How can a guy like me compete with your pix? They’re great!
On the less pictorial side, I posted my Pollock here, and here’s my hake and haddock (beat you to the punch on the haddock):
I rotate my regular “catch of the day” with scallops, salmon, and whole fish. This was salmon week and I roasted the salmon the next day.
that all sounds delicious!!!
Just to clarify, I do not dust my hake with my white peers, but with white pepper.
Along with the whole haddock, I got my normal filets (also haddock). I made fish “aur” chips with those, where “aur” is hindi for “and”. I use that lingo because the fish batter was made with chickpea flour (besan), cumin seeds, etc., and the chips were dusted with the sulfurous black salt that’s often used in chaat.
Week 4: Hake again. The accompanying recipe that Cape Ann sent involved canned clam juice and parsley. I figured, what the hey, and went for canned coconut milk, and snips of basil, cilantro and chives.
But there were also my scallops (on my rotating schedule). I had some vadouvan on hand from Curio (a French curry powder loosely based on dried-in-the-sun balls of fried onions and spices called vadavam in Pondicheri – for a blink of an eye, a French colony), so I dusted the scallops in them, panfried them for 2 minutes a side in ghee, deglazed the pan with chopped onions – they give off liquid – garlic and ginger, added the coconut milk and two slit green chilies, slid in the hake showered in the snipped herbs, stirred and added back the scallops. A sort of multi-culti fisherperson’s stew.
Served with basmati rice and tomahawk broccoli.
I really like the firmness of hake. I use it in a loose adaptation of the renowned Nobu Miso Cod recipe. For two servings:
1 tsp ginger juice
2 tbsp yellow miso
2 tbsp rice vinegar
2 tsp sugar
8-10 oz hake fillets
Marinate 8hrs - 2 days in the fridge (less than a day is fine). Scrape th solids off the fish before broiling on upper middle rack, using an oiled broiler pan, until flaky ad golden brown. I usually just bake it at 450F for 15 minutes, and when out of fresh ginger, use liquid from pickled ginger, reducing the sugar by half.

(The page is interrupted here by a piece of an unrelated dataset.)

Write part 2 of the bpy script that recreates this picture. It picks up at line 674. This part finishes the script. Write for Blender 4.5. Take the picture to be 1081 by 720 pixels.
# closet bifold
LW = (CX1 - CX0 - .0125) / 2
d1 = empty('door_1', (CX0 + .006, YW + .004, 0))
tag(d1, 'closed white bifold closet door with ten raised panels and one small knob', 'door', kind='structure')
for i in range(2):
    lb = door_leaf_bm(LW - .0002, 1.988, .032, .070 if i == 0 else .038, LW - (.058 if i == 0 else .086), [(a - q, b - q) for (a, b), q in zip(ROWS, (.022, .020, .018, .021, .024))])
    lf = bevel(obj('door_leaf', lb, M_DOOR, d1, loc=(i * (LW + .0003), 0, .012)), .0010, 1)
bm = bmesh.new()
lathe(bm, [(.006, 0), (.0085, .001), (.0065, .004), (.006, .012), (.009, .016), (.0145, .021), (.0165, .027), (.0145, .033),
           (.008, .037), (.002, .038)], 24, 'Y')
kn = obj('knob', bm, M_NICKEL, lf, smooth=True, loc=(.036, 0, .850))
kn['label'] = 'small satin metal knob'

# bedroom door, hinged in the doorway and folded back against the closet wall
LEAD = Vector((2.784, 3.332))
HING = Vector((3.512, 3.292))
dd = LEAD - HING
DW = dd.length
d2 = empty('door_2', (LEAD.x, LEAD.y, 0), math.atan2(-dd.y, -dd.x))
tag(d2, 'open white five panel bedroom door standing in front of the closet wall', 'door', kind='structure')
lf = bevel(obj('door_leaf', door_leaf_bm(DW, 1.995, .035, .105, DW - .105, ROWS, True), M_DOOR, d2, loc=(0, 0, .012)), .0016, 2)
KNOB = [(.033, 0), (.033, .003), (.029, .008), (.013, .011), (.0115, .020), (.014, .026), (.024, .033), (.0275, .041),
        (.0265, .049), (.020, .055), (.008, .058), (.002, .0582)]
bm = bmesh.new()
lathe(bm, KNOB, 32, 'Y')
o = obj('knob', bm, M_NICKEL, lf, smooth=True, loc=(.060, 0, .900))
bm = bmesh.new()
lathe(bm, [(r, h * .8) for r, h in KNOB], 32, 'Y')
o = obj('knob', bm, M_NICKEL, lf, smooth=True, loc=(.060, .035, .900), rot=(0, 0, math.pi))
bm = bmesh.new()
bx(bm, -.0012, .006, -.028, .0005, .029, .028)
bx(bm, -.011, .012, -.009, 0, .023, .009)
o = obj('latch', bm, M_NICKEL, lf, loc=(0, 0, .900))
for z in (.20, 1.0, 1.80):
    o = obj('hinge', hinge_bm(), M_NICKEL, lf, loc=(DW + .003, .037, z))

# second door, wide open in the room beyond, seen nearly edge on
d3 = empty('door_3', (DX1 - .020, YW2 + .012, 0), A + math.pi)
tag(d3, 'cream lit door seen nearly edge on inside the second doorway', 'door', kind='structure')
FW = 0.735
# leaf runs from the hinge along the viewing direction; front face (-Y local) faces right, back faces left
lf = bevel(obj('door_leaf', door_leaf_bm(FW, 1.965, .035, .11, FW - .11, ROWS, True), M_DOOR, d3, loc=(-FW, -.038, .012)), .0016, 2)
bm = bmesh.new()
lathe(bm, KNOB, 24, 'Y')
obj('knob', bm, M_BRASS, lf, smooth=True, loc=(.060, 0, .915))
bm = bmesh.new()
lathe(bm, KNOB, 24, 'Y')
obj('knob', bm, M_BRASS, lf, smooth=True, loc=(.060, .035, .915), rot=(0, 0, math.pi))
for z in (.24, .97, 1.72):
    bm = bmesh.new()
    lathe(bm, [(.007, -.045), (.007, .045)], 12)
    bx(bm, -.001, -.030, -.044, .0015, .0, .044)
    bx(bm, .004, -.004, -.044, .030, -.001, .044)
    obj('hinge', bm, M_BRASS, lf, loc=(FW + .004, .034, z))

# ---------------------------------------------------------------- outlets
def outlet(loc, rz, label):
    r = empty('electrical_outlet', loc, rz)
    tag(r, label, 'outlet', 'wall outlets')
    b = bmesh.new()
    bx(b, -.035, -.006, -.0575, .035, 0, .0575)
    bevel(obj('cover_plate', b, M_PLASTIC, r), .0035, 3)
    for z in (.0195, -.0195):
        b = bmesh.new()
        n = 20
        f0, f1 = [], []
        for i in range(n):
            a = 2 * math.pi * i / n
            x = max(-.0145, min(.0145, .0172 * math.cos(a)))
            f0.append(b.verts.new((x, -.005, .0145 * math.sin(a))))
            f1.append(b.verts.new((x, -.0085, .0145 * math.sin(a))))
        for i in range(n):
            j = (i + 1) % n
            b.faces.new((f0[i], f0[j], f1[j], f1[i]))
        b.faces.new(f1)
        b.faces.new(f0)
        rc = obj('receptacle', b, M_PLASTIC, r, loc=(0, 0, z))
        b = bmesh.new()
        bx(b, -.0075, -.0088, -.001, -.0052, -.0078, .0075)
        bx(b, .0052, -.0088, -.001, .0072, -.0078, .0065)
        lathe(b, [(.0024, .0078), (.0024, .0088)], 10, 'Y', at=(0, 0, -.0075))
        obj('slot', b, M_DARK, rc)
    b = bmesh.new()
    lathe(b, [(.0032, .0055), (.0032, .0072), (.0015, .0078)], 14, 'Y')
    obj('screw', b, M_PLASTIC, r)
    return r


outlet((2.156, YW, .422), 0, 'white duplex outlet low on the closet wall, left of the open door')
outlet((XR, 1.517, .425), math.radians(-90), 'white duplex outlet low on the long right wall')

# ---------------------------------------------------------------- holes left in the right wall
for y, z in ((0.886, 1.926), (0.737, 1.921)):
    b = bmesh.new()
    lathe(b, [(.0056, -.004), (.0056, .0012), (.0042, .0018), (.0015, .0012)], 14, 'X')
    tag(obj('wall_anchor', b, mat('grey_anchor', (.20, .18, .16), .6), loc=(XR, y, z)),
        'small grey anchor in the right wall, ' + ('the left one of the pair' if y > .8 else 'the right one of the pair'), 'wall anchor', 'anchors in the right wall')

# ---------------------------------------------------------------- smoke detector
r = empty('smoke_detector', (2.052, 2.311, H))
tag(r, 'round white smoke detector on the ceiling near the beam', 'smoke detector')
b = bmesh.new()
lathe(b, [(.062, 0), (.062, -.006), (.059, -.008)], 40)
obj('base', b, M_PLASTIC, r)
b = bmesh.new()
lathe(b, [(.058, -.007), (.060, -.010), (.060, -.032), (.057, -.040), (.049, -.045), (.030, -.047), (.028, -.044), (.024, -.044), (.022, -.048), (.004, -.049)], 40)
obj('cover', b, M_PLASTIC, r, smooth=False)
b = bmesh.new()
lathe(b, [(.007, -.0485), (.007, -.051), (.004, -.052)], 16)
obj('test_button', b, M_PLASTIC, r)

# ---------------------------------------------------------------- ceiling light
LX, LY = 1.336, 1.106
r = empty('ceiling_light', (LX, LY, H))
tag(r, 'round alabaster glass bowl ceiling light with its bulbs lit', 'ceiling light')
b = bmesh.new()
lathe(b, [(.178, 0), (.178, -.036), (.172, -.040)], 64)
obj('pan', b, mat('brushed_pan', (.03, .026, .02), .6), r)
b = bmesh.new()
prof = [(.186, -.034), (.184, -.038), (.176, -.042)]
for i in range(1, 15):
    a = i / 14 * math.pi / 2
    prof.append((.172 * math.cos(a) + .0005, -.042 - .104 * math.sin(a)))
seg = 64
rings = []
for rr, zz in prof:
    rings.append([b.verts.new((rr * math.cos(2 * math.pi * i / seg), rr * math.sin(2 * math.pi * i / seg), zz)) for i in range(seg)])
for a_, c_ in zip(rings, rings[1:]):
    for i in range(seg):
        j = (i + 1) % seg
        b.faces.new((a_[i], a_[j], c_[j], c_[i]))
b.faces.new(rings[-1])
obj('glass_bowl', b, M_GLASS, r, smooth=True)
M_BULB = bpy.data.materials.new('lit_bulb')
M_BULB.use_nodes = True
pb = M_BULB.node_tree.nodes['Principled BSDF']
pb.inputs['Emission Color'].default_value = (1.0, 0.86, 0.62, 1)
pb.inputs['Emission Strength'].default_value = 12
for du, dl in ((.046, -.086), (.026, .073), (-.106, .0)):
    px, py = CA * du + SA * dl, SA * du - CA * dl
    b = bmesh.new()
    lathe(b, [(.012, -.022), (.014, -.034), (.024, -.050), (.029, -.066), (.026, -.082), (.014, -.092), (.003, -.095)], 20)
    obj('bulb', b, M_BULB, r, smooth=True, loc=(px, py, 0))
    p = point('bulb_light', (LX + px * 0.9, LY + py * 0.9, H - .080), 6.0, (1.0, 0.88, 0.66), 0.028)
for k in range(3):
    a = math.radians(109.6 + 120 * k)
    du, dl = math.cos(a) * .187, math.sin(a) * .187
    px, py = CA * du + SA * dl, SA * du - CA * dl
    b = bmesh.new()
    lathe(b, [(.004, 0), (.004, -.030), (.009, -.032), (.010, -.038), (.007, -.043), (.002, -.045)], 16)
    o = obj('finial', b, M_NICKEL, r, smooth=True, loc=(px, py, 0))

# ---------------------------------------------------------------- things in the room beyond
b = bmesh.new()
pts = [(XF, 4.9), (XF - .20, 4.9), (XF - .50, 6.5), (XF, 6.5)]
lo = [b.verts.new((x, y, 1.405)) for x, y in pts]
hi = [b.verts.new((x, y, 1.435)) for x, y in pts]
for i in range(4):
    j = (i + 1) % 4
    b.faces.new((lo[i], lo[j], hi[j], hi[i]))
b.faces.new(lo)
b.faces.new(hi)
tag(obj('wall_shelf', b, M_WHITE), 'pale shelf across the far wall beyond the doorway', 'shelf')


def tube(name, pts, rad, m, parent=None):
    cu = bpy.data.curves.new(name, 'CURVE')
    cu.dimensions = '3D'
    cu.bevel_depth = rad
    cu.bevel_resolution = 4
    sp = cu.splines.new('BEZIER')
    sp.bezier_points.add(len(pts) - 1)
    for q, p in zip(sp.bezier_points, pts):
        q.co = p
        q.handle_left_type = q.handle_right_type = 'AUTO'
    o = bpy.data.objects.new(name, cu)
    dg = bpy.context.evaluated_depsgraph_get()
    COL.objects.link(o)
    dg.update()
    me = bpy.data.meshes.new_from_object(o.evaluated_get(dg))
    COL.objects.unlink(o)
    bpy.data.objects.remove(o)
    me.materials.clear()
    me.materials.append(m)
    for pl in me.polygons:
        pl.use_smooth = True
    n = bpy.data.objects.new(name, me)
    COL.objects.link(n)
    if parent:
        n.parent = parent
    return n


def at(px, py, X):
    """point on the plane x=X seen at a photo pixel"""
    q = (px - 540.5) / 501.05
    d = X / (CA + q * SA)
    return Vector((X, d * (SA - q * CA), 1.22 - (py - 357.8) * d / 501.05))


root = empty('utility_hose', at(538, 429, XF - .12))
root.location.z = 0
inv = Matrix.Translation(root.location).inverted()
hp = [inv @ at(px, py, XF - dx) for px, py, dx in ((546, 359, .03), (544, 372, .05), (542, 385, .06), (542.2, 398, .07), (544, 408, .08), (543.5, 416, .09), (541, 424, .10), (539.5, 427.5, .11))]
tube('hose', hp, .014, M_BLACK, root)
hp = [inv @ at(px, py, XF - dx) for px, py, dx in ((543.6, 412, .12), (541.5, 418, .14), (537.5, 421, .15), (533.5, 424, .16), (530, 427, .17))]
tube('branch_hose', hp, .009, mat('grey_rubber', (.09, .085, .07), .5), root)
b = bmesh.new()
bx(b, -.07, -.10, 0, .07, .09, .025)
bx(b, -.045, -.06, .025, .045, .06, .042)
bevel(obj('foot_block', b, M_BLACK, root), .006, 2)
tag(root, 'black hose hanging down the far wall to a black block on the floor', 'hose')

The fish this week was “Dabs” (aka Plaice Flounder). I hadn’t had it before, so I was intrigued. The accompanying recipe suggested panfrying dusted in flour then serving with a lemon caper sauce. But, I had an Italianate theme from the night before to continue (large tray of chicken and eggplant parm, plus pasta that needed to be finished), so I dusted the dabs with parm (light touch) and breadcrumbs then pan fried in brown butter. The fish was firmer than I was expecting, a good thing when cooking because it meant flipping it was easy, but it yielded a final result less delicate than other white fish.
My second fish of the week was salmon which I cooked in a style that I loosely borrowed and simplified from F. Dunlop’s Food of Sichuan: Par-fried the filets after dusting them in cornstarch and white pepper then finished them in a sauce of fermented broad-bean paste, minced ginger, minced garlic, a little stock, then topped copiously with chopped scallions. Served with steamed rice (and, as a side, cold sesame noodles with slivered cucumbers).
Both sound delicious! I absolutely loved dabs when I got them.
How did you cook dabs, or how were they cooked for you when you had them?